Ivens breekt in 1928 internationaal door met De brug, een documentaire over de koningshavenbrug in Rotterdam. Later raakt hij meer geïnteresseerd in sociale kwesties, wordt overtuigd communist en maakt regelmatig films voor totalitaire regimes. Zo maakt hij in 1932 voor Stalin de propagandafilm Het heldenlied.
In de periode voor en tijdens de Tweede Wereldoorlog werkt Ivens in Amerika mee aan antifascistische films. Vlak na de oorlog neemt Ivens ontslag als filmcommissioner voor de Nederlandse regering in Indonesië uit solidariteit met de Indonesische bevolking. Daarom maakt hij in 1946 ook de film Indonesia Calling, een pleidooi voor de onafhankelijkheid van Indonesië.
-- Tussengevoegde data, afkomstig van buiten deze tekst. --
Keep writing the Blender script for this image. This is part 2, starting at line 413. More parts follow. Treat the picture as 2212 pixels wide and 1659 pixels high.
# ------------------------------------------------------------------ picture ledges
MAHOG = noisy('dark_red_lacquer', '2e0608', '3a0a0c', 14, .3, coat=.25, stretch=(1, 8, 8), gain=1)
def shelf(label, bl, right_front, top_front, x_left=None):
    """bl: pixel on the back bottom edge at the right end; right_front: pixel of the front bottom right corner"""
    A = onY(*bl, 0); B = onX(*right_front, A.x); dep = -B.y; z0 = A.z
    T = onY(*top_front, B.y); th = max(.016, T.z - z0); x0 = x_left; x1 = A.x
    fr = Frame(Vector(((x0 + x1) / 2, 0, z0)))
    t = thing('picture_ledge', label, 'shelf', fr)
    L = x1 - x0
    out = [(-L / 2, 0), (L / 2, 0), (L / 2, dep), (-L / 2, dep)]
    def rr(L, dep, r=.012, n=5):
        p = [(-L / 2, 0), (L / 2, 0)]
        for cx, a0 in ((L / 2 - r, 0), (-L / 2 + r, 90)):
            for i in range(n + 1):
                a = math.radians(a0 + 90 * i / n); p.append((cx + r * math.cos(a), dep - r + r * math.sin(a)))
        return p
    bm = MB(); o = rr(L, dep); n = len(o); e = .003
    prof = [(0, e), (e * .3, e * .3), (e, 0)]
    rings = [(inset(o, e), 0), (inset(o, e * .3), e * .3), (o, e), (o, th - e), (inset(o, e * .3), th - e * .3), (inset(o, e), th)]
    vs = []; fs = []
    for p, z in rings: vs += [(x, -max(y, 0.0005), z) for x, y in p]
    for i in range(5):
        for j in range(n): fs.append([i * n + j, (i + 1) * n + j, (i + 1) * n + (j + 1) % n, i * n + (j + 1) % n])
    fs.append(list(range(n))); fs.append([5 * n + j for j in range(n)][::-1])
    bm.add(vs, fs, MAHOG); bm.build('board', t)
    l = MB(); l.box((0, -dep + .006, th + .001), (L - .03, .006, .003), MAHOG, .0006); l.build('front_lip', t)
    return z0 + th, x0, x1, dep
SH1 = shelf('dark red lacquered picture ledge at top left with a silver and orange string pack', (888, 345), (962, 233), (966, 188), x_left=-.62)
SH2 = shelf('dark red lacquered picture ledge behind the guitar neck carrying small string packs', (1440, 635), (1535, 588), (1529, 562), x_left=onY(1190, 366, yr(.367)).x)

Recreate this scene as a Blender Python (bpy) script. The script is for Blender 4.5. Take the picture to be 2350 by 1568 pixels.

Dit levert hem in Nederland de status 'persona non grata' op, waardoor hij iedere drie à vier maanden verplicht zijn paspoort moet verlengen.
De breuk met Nederland wordt pas in de jaren '60 volledig hersteld. Daarna wijdt Ivens zich aan de bevrijding van Vietnam en maakt verschillende films tegen de Amerikaanse inmenging. Ook maakt hij het grote filmproject Hoe Yu Kong de bergen verplaatste (1976) waarin Mao's Culturele Revolutie wordt verheerlijkt.
De laatste film die Ivens maakt is Un histoire de vent in 1989. In datzelfde jaar overlijdt hij.
Joris Ivens heeft veel prijzen gewonnen. Zo kreeg hij in 1985 een Gouden Kalf op het Nederlands Filmfestival. Ook ontving hij een Gouden Leeuw voor zijn gehele oeuvre op het filmfestival van Venetië in 1988. In datzelfde jaar werd hij uitgeroepen tot ereburger van Nijmegen en werd hij in 1989 door Koningin Beatrix gedecoreerd tot Ridder in de Orde van de Nederlandse Leeuw.